Liza Oliver, Associate Professor of Art History and South Asia Studies at Wellesley College.
Oct 20, 2022 - 5:30
Virtual and in-person viewing of the livestream in the Lower Level, Auditorium (KAM62)

Join us for the first keynote lecture in the Early Modern Global Political Art symposium by scholar Liza Oliver.

This lecture is the first keynote lecture in the symposium, "Early Modern Global Political Art." It is supported by the School of Art & Design Visitors Committee, Samuel Kress Foundation, the Institute for Global Studies through a grant from the Hewlett Foundation, and a grant from the Illinois Arts Council, a state agency.

This talk considers how spectatorial sympathy, a governing principle of eighteenth-century British art and literature, was deployed by opposing sides of the debate on Britain’s slave trade in the decades preceding its abolition.

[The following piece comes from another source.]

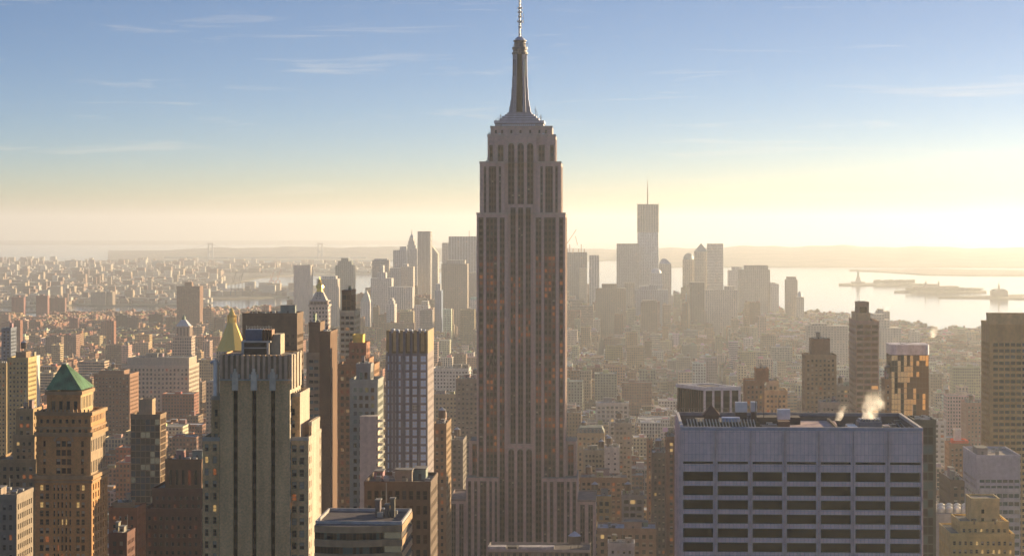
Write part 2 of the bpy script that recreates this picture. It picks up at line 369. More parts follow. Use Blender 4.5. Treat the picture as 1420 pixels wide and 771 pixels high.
def tower(name, label, D, tiers, cat='building', group=None, roof=True, glass=None, framec=(0.2, 0.17, 0.14), limit=100, detail=0, rtop=(2, 1), col=(0.4, 0.33, 0.26), wk='wall', roofc=(0.16, 0.15, 0.14), seed=None, occ=True, back=True, parap=1.1):
    """tiers: list of dicts from the lowest to the highest: x0,x1 (photo columns at its own front), top (photo row), off (m behind D), dep, and a window grid"""
    seed = seed if seed is not None else int(D + tiers[0]['x0'])
    random.seed(seed)
    t0 = tiers[0]; X0 = wx(t0['x0'], D); X1 = wx(t0['x1'], D); g = gz(D)
    root = thing(name, label, cat, ((X0 + X1) / 2, D + t0.get('dep', 20) / 2, g), group)
    walls = MB(); roofmb = MB(); par = MB(); ops = []; prev = g
    zvis = EYE - (800 - HZ) / F_PX * D
    for i, t in enumerate(tiers):
        Y0 = D + t.get('off', 0); Y1 = Y0 + t.get('dep', 20)
        x0, x1 = wx(t['x0'], Y0), wx(t['x1'], Y0); z1 = wz((t['x0'] + t['x1']) / 2, t['top'], Y0); z0 = prev
        c = t.get('col', col); k = t.get('wk', wk)
        w = t.get('win', None); sw = t.get('side', w)
        zb = max(z0, min(zvis, z1 - 3))
        if zb > z0: walls.prism(rect(x0, x1, Y0, Y1), z0, zb, 'facade' if w else k, c)
        H = z1 - zb
        for si, (P, U, W, sp_) in enumerate((((x0, Y0, zb), (1, 0, 0), x1 - x0, w), ((x1, Y0, zb), (0, 1, 0), Y1 - Y0, sw), ((x1, Y1, zb), (-1, 0, 0), x1 - x0, None), ((x0, Y1, zb), (0, -1, 0), Y1 - Y0, sw))):
            vis = si == 0 or (si == 1 and x1 < -5) or (si == 3 and x0 > 5)
            if sp_ and vis:
                cols = sp_['cols'](W) if callable(sp_.get('cols')) else spread(W, sp_.get('bay', 3), sp_.get('fw', .5), sp_.get('m', 1), sp_.get('m', 1))
                rows = spread(H - sp_.get('mt', 1.5), sp_.get('fl', 3.6), sp_.get('fh', .55), 0, 0)
                if sp_.get('full'): rows = [(0.5, H - sp_.get('mt', 1.5))]
                r = holes(walls, P, U, W, H, cols, rows, sp_.get('rec', .35), k, c)
                ops.extend((0 if si == 0 else 1, -o[0].z, o) for o in r)
            else:
                b = (P[0] + U[0] * W, P[1] + U[1] * W)
                walls.wallq((P[0], P[1]), b, zb, z1, 'facade' if sp_ else k, c, sp_.get('bay', 3) if sp_ else 3, sp_.get('fl', 3.6) if sp_ else 3.6)
        roofmb.face([(x0, Y0, z1), (x1, Y0, z1), (x1, Y1, z1), (x0, Y1, z1)], 'roof', roofc)
        if parap: parapet(par, x0, x1, Y0, Y1, z1, parap, c=tuple(min(1, q * 1.1) for q in c))
        if occ: OCC.append((t['x0'], t['x1'], t['top'], D))
        if i == 0: FOOT.append((x0 - 3, x1 + 3, Y0 - 3, Y1 + 3))
        top = (x0, x1, Y0, Y1, z1)
        prev = z1 - 0.0 if t.get('stack', True) else prev
        if not t.get('stack', True): pass
    part(walls, 'walls', root)
    part(roofmb, 'roof', root); 
    if par.v: part(par, 'parapet', root)
    ops.sort(key=lambda q: (q[0], q[1]))
    if ops: put_windows(root, [q[2] for q in ops], glass or G_OFFICE, framec, limit, detail)
    if rtop: rooftop(root, *top, n=rtop[0], tank=rtop[1], seed=seed + 5)
    root['top'] = list(top); del root['top']
    return root, top

# ================================================================== SETTING: water, land, haze
def sheet(name, rows, mk, z_off, kind='structure', skirt=0.0, hfun=None):
    """rows: list of (photo column, near distance, far distance) -> curved strip of land or water"""
    mb = MB(); NR = 14
    grid = []
    for px, dn, df in rows:
        c_ = []
        for i in range(NR + 1):
            d = dn * (df / dn) ** (i / NR); h = hfun(px, i / NR) if hfun else 0
            c_.append((wx(px, d), d, drop(d) + z_off + h))
        grid.append(c_)
    for a, b in zip(grid, grid[1:]):
        for i in range(NR): mb.face([a[i], b[i], b[i + 1], a[i + 1]], mk)
        if skirt:
            lo = lambda p: (p[0], p[1], p[2] - skirt)
            mb.face([lo(a[0]), lo(b[0]), b[0], a[0]], mk); mb.face([a[-1], b[-1], lo(b[-1]), lo(a[-1])], mk)
    o = mb.build(name); o['kind'] = kind; return o
# water: one curved sheet to the horizon
mb = MB(); rings = [0, 300, 700, 1200, 2000, 3000, 4000, 5000, 6500, 8000, 10000, 12500, 15000, 18000, 22000, 27000, 33000, 40000, 48000, 56000, 64000]
NA = 72
for r0, r1 in zip(rings, rings[1:]):
    for i in range(NA):
        a, b = 2 * math.pi * i / NA, 2 * math.pi * (i + 1) / NA
        P = lambda r, t: (r * math.sin(t), r * math.cos(t), drop(r) - 6)
        mb.face([P(r0, a), P(r1, a), P(r1, b), P(r0, b)] if r0 else [P(0, a), P(r1, a), P(r1, b)], 'water')
o = mb.build('water', smooth=True); o['kind'] = 'structure'
# Manhattan ground as polygon, gridded with the curvature
def inpoly(x, y, poly):
    ins = False; n = len(poly)
    for i in range(n):
        x1, y1 = poly[i]; x2, y2 = poly[(i + 1) % n]
        if (y1 > y) != (y2 > y) and x < (x2 - x1) * (y - y1) / (y2 - y1) + x1: ins = not ins
    return ins
MAN = [(-3000, -900), (-3000, 5200), (-2200, 5450), (-1500, 5950), (-1300, 6250), (-950, 6450), (-500, 6750), (-50, 6950), (330, 6800), (520, 6000), (740, 5080), (850, 4880), (1150, 4300), (1400, 3500), (1700, 1500), (1800, -900)]
mb = MB(); ys = list(range(-900, 7000, 150))
def xr(y):
    xs = []
    n = len(MAN)
    for i in range(n):
        (x1, y1), (x2, y2) = MAN[i], MAN[(i + 1) % n]
        if (y1 > y) != (y2 > y): xs.append(x1 + (y - y1) * (x2 - x1) / (y2 - y1))
    return (min(xs), max(xs)) if xs else None
def gd(x, y): return (x, y, drop(y) - 0.0)
for y0, y1 in zip(ys, ys[1:] + [6950]):
    a, b = xr(y0 + .5), xr(min(y1, 6949) - .5)
    if a and b:
        mb.face([gd(a[0], y0), gd(a[1], y0), gd(b[1], y1), gd(b[0], y1)], 'asphalt')
        for s_ in (0, 1): mb.face([(a[s_], y0, drop(y0) - 9), (b[s_], y1, drop(y1) - 9), gd(b[s_], y1), gd(a[s_], y0)], 'ground')
o = mb.build('ground'); o['kind'] = 'structure'

# other shores: (column, near, far)
BKN = [(-150, 6700, 15500), (0, 6850, 15500), (90, 6950, 15300), (122, 7250, 15300), (132, 8350, 15200), (175, 8450, 15200), (240, 8500, 15000), (286, 8600, 14800), (296, 9300, 14700), (330, 9800, 14600), (360, 10800, 14500), (420, 11300, 14300), (480, 11600, 14000), (560, 11800, 13800), (620, 12500, 13000)]
BKF = [(100, 7050, 7120), (132, 6980, 7850), (200, 7000, 7900), (250, 7050, 7750), (282, 7150, 7400)]
sheet('brooklyn_land', BKN, 'far_land', -2, skirt=8)
sheet('brooklyn_shore_land', BKF, 'far_land', -2, skirt=8)
sheet('pier_land', [(284, 7500, 8300), (320, 7600, 8500), (350, 7700, 8900), (380, 7850, 9200), (412, 8050, 9300), (450, 8600, 9300)], 'far_land', -2, skirt=8)
def hill(px, t):
    e = math.sin(math.pi * min(1, max(0, t)))
    prof = np.interp(px, [150, 260, 300, 450, 700, 860, 930, 1000, 1100, 1200, 1420, 1600], [14, 45, 62, 70, 66, 50, 74, 84, 96, 92, 74, 80])
    return prof * e * (1 + 0.08 * math.sin(px * .05) + .05 * math.sin(px * .13))
sheet('staten_island_hills', [(p, 16500 if p < 860 else 13800, 24000) for p in range(150, 1640, 12)], 'far_land', -3, skirt=6, hfun=hill)
sheet('far_shore', [(p, 36000, 47000) for p in range(-300, 700, 40)], 'far_land', 4, skirt=8, hfun=lambda p, t: 42 * math.sin(math.pi * t))
for nm, rows, hf in (('liberty_island_land', [(1163, 9580, 9640), (1180, 9500, 9800), (1215, 9500, 9850), (1250, 9550, 9800), (1282, 9600, 9640)], 4),
                     ('ellis_island_land', [(1240, 8560, 8600), (1262, 8480, 8800), (1300, 8450, 8850), (1345, 8470, 8800), (1368, 8560, 8620)], 3),
                     ('pier_shore_land', [(1302, 7930, 7950), (1340, 7900, 7960), (1380, 7820, 8150), (1440, 7750, 8300), (1520, 7700, 8400)], 2),
                     ('bayonne_land', [(1178, 12700, 12900), (1230, 12300, 13100), (1285, 11600, 13300), (1345, 11500, 13000), (1440, 11450, 12900), (1600, 11400, 12900)], 3),
                     ('governors_island_land', [(1010, 8300, 8600), (1060, 8200, 8900), (1120, 8400, 8700)], 3)):
    if nm.startswith('governors'): continue
    sheet(nm, rows, 'far_land', -2, skirt=6, hfun=lambda p, t, hf=hf: hf * math.sin(math.pi * t))

hz = MB(); hz.box(-60000, 60000, -4000, 62000, -420, 455, 'haze', bottom=True)
mh = bpy.data.materials.new('haze'); mh.use_nodes = True; tn = mh.node_tree; tn.nodes.clear()
ho = tn.nodes.new('ShaderNodeOutputMaterial'); hv = tn.nodes.new('ShaderNodeVolumePrincipled')
hv.inputs['Color'].default_value = HAZE_COLOR; hv.inputs['Density'].default_value = HAZE_DENSITY; hv.inputs['Anisotropy'].default_value = HAZE_G
tn.links.new(hv.outputs[0], ho.inputs['Volume']); MAT['haze'] = mh
o = hz.build('haze'); o['kind'] = 'stuff'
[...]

Considering broadsides, travel narratives, and caricatures, it argues for the ways in which sentiment became a common visual currency among both abolitionists and the pro-slavery lobby, with each side respectively seeking to sever or reaffirm the connection between morality on the one hand and self-interest and economic prosperity on the other.

About Liza Oliver

Liza Oliver is an Associate Professor of Art History and South Asia Studies at Wellesley College. Her research and publications focus on European colonial and imperial histories in South Asia and the West Indies. Her first book, Art, Trade, and Imperialism in Early Modern French India (2019), examined the integration of the French East India Company with the eighteenth-century textile industries of India’s Coromandel Coast.

Her current book project, Empire of Hunger: Representing Famine, Land, and Labor in Colonial India, explores the many famines that devastated South Asia in the second half of the nineteenth century and how photographs aided the constitution of British colonial policies around famine, land, and agricultural labor.

Uniting art historical analysis with political ecology and environmental and food studies, it illuminates the fraught convergence of economic liberalism and humanitarianism in colonial India.